What they don’t do well is show how risk builds during normal work.
That gap is becoming harder to ignore. Operations are faster, more complex, and more interconnected than they were even a few years ago. Serious risk is no longer tied to rare events. It comes from repeated exposure in everyday situations, the same routes, the same shared spaces, the same shortcuts that feel harmless until they aren’t.
Safety teams know this. The challenge has always been proving it early enough to act.
The limit of traditional safety data
Incident reports and audits tell you what happened. They don’t tell you what is happening.
Most high-severity risk forms long before an incident occurs. It shows up in how people and equipment move, how spaces are shared, and how work actually gets done under real conditions. These patterns rarely make it into logs or dashboards because nothing has failed yet.

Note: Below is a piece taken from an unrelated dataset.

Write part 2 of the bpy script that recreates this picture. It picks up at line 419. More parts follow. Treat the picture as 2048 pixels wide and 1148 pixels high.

As a result, teams are often left managing risk based on assumptions, experience, and partial signals.
That approach doesn’t scale.
What changes with physical AI
Physical AI shifts the focus from outcomes to exposure.
Instead of relying on self-reported data or periodic observation, physical AI systems interpret what’s happening in the environment itself. They surface patterns in movement, interactions, and behavior that are otherwise invisible at scale.
With Sentinel, Intenseye’s integrated hardware and software system, this insight is generated on site and delivered in a way safety and operations teams can act on quickly. The value is not in seeing everything. It is in seeing the right things early enough to matter.
This turns safety from a reactive function into an operational one.
What this signals about the future of safety
This is the direction safety is moving.
Not toward more reporting, but toward better visibility into real work. Not toward more controls, but toward earlier, more targeted intervention.
Physical AI doesn’t replace safety expertise. It strengthens it by giving teams a shared, objective view of where exposure is increasing and where action will have the greatest impact.
The organizations adopting this approach are not waiting for incidents to define their priorities. They are managing risk as part of daily operations.
A practical shift already underway
Physical AI is no longer experimental. It is being used today to reduce exposure, align safety and operations, and drive measurable improvement without disrupting work.
For many teams, Sentinel is becoming a core part of how prevention actually works, not as a dashboard, but as a way to see risk earlier and respond with precision.
That is what modern safety leadership looks like. Clear visibility. Informed decisions. Action before harm.